»»
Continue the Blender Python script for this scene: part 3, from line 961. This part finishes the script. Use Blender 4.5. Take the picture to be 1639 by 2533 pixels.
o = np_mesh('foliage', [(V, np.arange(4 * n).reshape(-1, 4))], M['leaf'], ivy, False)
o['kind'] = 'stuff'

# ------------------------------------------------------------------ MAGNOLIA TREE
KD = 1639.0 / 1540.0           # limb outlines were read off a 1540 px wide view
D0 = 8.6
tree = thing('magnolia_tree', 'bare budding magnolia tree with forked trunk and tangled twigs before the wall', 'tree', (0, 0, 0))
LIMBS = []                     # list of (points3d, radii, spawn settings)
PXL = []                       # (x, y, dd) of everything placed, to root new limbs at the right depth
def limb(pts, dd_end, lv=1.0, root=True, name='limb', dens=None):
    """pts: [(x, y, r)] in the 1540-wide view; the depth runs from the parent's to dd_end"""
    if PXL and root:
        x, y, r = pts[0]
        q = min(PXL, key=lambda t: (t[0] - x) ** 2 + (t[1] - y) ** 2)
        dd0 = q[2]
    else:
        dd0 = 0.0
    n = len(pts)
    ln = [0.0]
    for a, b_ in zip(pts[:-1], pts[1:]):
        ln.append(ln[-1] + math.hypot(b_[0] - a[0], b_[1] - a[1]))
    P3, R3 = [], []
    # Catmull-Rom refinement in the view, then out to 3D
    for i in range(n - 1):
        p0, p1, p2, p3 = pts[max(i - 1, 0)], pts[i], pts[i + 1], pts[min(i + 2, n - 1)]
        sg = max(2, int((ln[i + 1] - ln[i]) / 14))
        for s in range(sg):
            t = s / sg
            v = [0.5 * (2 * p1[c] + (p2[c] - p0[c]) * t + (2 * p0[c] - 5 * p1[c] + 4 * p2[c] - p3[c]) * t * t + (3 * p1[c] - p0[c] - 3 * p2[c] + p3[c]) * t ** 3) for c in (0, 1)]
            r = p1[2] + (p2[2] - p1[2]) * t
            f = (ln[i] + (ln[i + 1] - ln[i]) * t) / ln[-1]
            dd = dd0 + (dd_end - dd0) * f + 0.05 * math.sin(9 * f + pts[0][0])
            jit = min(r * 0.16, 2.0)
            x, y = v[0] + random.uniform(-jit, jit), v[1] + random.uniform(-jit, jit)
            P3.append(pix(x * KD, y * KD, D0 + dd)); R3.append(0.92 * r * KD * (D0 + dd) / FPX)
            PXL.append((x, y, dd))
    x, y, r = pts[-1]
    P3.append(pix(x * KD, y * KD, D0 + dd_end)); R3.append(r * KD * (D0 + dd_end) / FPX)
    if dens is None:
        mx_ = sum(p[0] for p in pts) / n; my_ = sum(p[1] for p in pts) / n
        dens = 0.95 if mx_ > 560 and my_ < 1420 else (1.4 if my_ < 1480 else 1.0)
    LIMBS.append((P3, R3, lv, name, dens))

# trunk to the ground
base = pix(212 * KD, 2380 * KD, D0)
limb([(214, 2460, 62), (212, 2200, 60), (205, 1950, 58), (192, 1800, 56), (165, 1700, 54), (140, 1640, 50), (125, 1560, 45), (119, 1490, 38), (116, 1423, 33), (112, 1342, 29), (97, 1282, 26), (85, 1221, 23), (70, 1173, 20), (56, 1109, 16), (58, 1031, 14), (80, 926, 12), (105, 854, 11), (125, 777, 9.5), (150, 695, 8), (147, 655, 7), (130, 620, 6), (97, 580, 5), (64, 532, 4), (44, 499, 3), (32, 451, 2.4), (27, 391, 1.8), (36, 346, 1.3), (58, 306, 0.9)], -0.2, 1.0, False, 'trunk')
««
*Your task:* Include the first line, the line containing "o['kind'] = 'stuff'", and every line between them, copied exactly from the material above; output no other line.

*Solution below:*
Continue the Blender Python script for this scene: part 3, from line 961. This part finishes the script. Use Blender 4.5. Take the picture to be 1639 by 2533 pixels.
o = np_mesh('foliage', [(V, np.arange(4 * n).reshape(-1, 4))], M['leaf'], ivy, False)
o['kind'] = 'stuff'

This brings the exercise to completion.